This repository hosts the code to produce Sidewalk Chrous's New York City Property Tax Map. It's an interactive map that allows viewers to see the valuation and property tax bills for every piece of land in New York City.
This map was created by Sebastian Hallum Clarke, the author of Sidewalk Chorus.
New York's property tax system is unfair. An incredibly complicated set of rules result in different properties paying hugely different effective tax rates. In general, this results in:
- Tax rates being higher on low-value homes and tax rates being incredibly low on high-value homes.
- Tax rates being higher on multi-family residential buildings than on single-family homes.
- Tax rates being higher on rental buildings than similar owner-occupied condominium buildings.
This is bad for New York because:
- It's unfair, and an unfair tax system harms trust in the government.
- It's regressive, which is antithetical to a progressive, prosperous city.
- It distorts the housing market in ways that discourage constructing multi-family buildings and discourage constructing rental buildings, which elevates house prices and rent for everyone.
These facts are obscured from most New Yorkers, however. Tax isn't a sexy topic, and many New Yorkers never even recieve a property tax bill because their home's payments are handled by a landlord, co-op association, or mortgage lender.
This property tax map is an attempt to bring more transparency to New York's property tax system. It reveals how much tax each property is charged, and demonstrates how wildly uneven and regressive our system is.
View the map, educate yourself, and then lobby your legislators at the city council, state assembly, and state senate to take action.

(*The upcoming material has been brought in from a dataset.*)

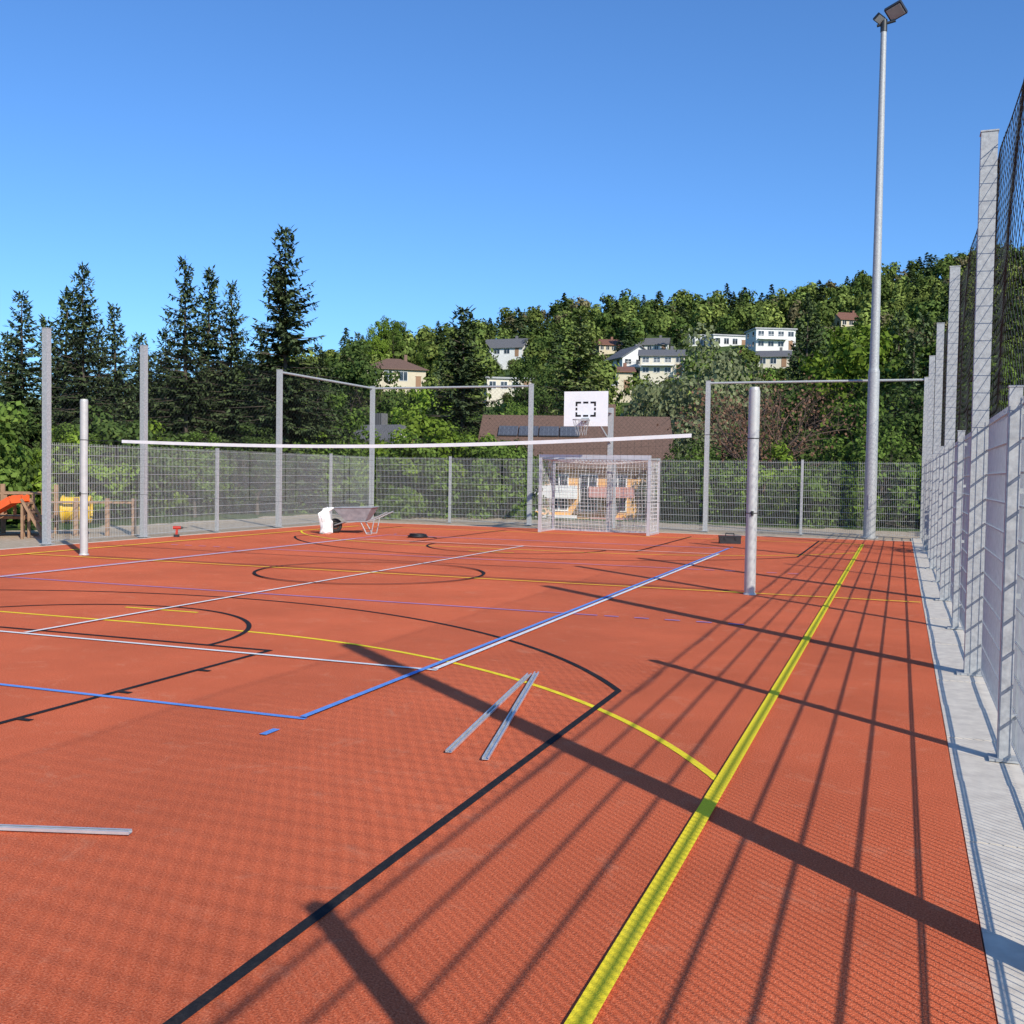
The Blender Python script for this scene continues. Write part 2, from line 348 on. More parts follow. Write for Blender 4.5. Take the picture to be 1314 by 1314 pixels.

The NYC Property Tax Map uses data from several data tables published by the City of New York. Generating the data table that powers the map requires joining these tables together.
The data sources are:
- Property Valuation and Assessment Data Tax Classes 1,2,3,4 table, published by the NYC Department of Finance on the NYC Open Data portal
- Primary Land Use Tax Lot Output (PLUTO) table, published by the NYC Department of City Planning on the NYC Open Data portal
- DOF Property Abatement Detail table, published by the NYC Department of Finance on the NYC Open Data portal
- State Assembly District shapefile, published by on the NYC Open Data portal
- Property Tax Rates by Tax Class table, published by the NYC Department of Finance on the NYC Open Data portal
To join these data tables, I use the dataJoin.sql script.
This interactive map uses the NYC Planning GeoSearch API to help users to easily search for NYC addresses.
This interactive map is built on the Google Maps Platform's Maps Javascript and Datasets APIs.
The NYC Property Tax Map is the work of Sebastian Hallum Clarke, building on top of data published by the City of New York. You are at liberty to make use of the map and inspect the code that powers the map. For any reproduction of the code, please contact Sebastian first.
Disclaimer: While utmost care has been taken to ensure data accuracy, ultimately users of the map are responsible for double-checking information accurace before relying on any of the data for other purposes.
Although the NYC Property Tax Map has dependencies on data and services produced by the City of New York and Google, this map is not associated with either of those entities.